The true meaning of the Immigrant Investor Program is just now emerging. Despite all the favorable changes in the administration of the program by BCIS (a.k.a INS), for the program to work successfully, foreign investors cannot work alone. The investment must be carefully chosen. Careful thought must be given to research on labor intensive industries which have a good growth potential over the course of three to five years. Thoughtful preparation cannot only result in U.S. permanent residence, but may also pay substantial profits or dividends.

At more than 50 percent, the failure rate of new enterprises must be taken seriously. Investors must make every effort to minimize the risk of failure and loss of capital. Most businessmen and economists who have analyzed the Immigrant Investor Program are very encouraged by the developments in the regulations and recent interpretation by the BCIS (a.k.a INS). From a practical and legal perspective, utilizing as many of the tools and devises which have been made available by the liberalization of the regulations is the key to success.

The prospects of combining, for instance, the concept of investors pools and mutual investment funds as devises to spread the risk are truly exciting. This would mean that investors can effectively pool their capital and further spread the risk by investing in a mutual investment fund. Such devises can greatly minimize the risk which would otherwise be born by a single investor in a single business enterprise.

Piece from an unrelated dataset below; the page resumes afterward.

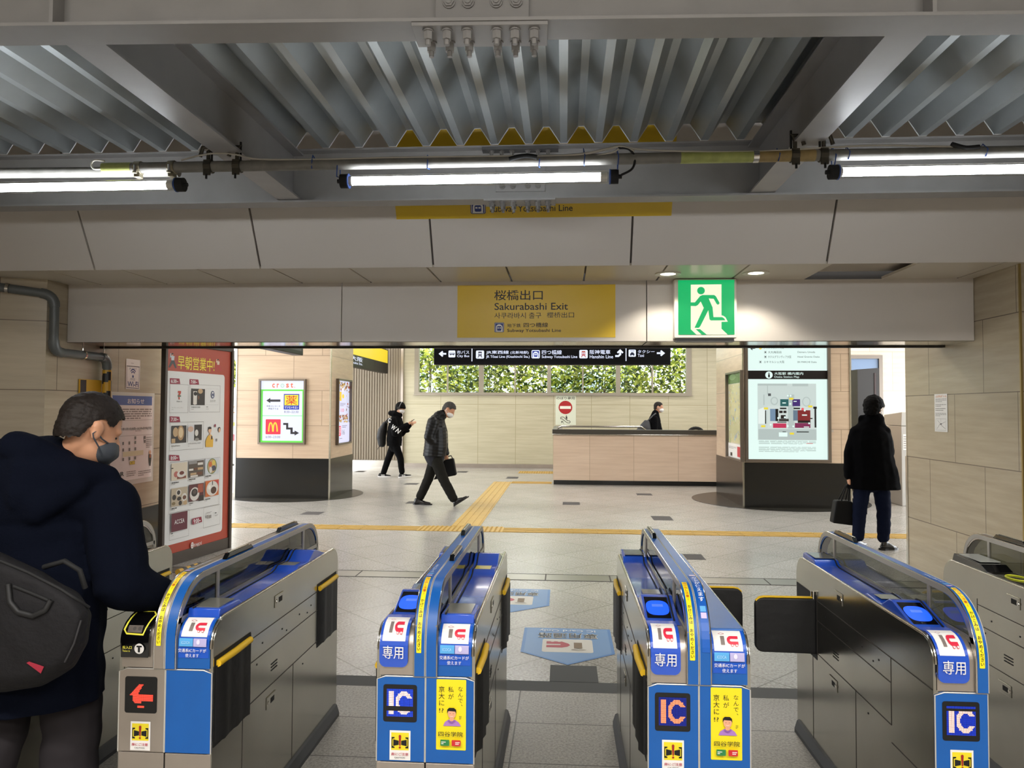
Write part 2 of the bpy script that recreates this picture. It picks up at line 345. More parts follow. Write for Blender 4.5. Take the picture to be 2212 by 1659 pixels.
def wedge(name, z0, z1, m, out=0):
    a = c0 + nrm*out; b = a + dirw*5; p = [a, b, b-nrm*.4, a-nrm*.4]
    return struct(MB().hexa([(q.x, q.y, z0) for q in p], [(q.x, q.y, z1) for q in p], m), name)
wedge('wall_front', .48, 3.7, STONE_L); wedge('baseboard_front', 0, .48, DARK_STONE, .012)
wallbox('wall_back', -9, 9, -6.2, -6, 0, 3.7, FASC2)
wallbox('wall_hall_left', -8.2, -8, -6, 6, 0, 3.7, FASC2)
wallbox('wall_hall_right', 8, 8.2, -6, 6, 0, 3.7, FASC2)
CEIL = mat('ceiling_white', '#c9c4bb', .7)
wallbox('ceiling', -9, 9, -6.2, 5.6, 3.7, 3.8, CEIL)
wallbox('ceiling_concourse', -9, 11, 7.0, 20, 3.6, 3.7, CEIL)
# lower fascia over the opening
fa = MB()
xs = [XL] + [onY(px, 670, 6.42).x for px in (738, 1397)] + [XR]
for a, b in zip(xs[:-1], xs[1:]): fa.box(a+.004, b-.004, 6.42, 6.46, 2.135, 2.655, FASC)
fa.box(XL, XR, 6.45, 6.50, 2.15, 3.6, SEAM)
struct(fa, 'trim_3')
und = MB()
und.box(XL, onY(1397, 670, 6.42).x-.006, 6.425, 6.90, 2.130, 2.16, POLISH); und.box(onY(1397, 670, 6.42).x+.006, XR, 6.425, 6.90, 2.130, 2.16, POLISH)
und.box(XL, XR, 6.90, 6.96, 2.118, 2.17, SEAM); und.box(XL, XR, 6.96, 7.05, 2.135, 3.6, FASC)
struct(und, 'trim_4')
# sloped upper fascia
up = MB(); sxs = [-6.6] + [onZ(px, 578, 2.655).x for px in (187, 558, 937, 1360, 1770, 2203)] + [6.0]
dy, dz = -.477*1.15, .879*1.15
for a, b in zip(sxs[:-1], sxs[1:]):
    up.hexa([(a+.008, 5.73, 2.655), (b-.008, 5.73, 2.655), (b-.008, 5.77, 2.66), (a+.008, 5.77, 2.66)], [(a+.008, 5.73+dy, 2.655+dz), (b-.008, 5.73+dy, 2.655+dz), (b-.008, 5.77+dy, 2.66+dz), (a+.008, 5.77+dy, 2.66+dz)], FASC)
up.hexa([(-6.6, 5.755, 2.665), (6, 5.755, 2.665), (6, 5.79, 2.67), (-6.6, 5.79, 2.67)], [(-6.6, 5.755+dy, 2.665+dz), (6, 5.755+dy, 2.665+dz), (6, 5.79+dy, 2.67+dz), (-6.6, 5.79+dy, 2.67+dz)], mat('seam_grey', '#5d5751', .6))
struct(up, 'trim_5')
# soffit panels between the two fascias
so = MB(); SOF = mat('soffit_panel', '#cdc4b4', .3, spec=.5)
x = XL-1.6; k = 0
seam0 = onZ(757, 581, 2.655).x
while x < 4.4:
    so_x0 = seam0 - .62*8 + .62*k
    x = so_x0 + .62
    c = (so_x0+x)/2
    if -.32 < so_x0 < .0 or 1.95 < so_x0 < 2.4: k += 1; continue
    so.box(so_x0+.008, x-.008, 5.74, 6.42, 2.655, 2.675, SOF); k += 1
gapx = onZ(1172, 590, 2.655).x
so.box(XL-1.6, 6, 5.80, 6.42, 2.72, 2.74, FASC2)
struct(so, 'ceiling_soffit')
# ================================================================== STEEL CANOPY OVER THE GATES
K = 1.2
ZB = 2.894
def ibeam(mb, p0, p1, w, h, m, tf=.012, tw=.01):      # along a horizontal line, bottom at p.z
    a, b = Vector(p0), Vector(p1); t = (b-a).normalized(); n = Vector((-t.y, t.x, 0))
    def bar(w0, z0, z1):
        q = [a+n*w0/2, b+n*w0/2, b-n*w0/2, a-n*w0/2]
        mb.hexa([(p.x, p.y, p.z+z0) for p in q], [(p.x, p.y, p.z+z1) for p in q], m)
    bar(w, 0, tf); bar(tw, tf, h-tf); bar(w, h-tf, h)
def bolt(parent, c, r, m, down=.03, axis='z'):
    b = MB(); d = Vector((0, 0, -1)) if axis == 'z' else Vector((0, -1, 0)); c = Vector(c)
    b.cyl(c, c+d*.006, r*1.35, m, 14); b.cyl(c+d*.006, c+d*(.006+down*.6), r*1.1, m, 6); b.cyl(c+d*(.006+down*.6), c+d*(.006+down), r*.62, m, 10)
    return b.build('bolt', parent)
BOLTM = mat('bolt_grey', '#7d7a76', .4, metal=.5)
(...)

While some issues (such as the prohibition of unsecured promissory notes) remain unresolved, the bulk of the issues that have been raised relative to the Immigrant Investor Program have been resolved in favor of the investors. For the most part, the BCIS (a.k.a INS) has recognized that the program must be administered and regulated in accordance with business principles. While the regulations have opened a number of doors, investors will do well to proceed with caution. The business environment in the United States is very fast paced and sophisticated. Much of this sophistication has been introduced to the program. Foreign investors who have been discouraged by the program in the past might do well to give it a second look.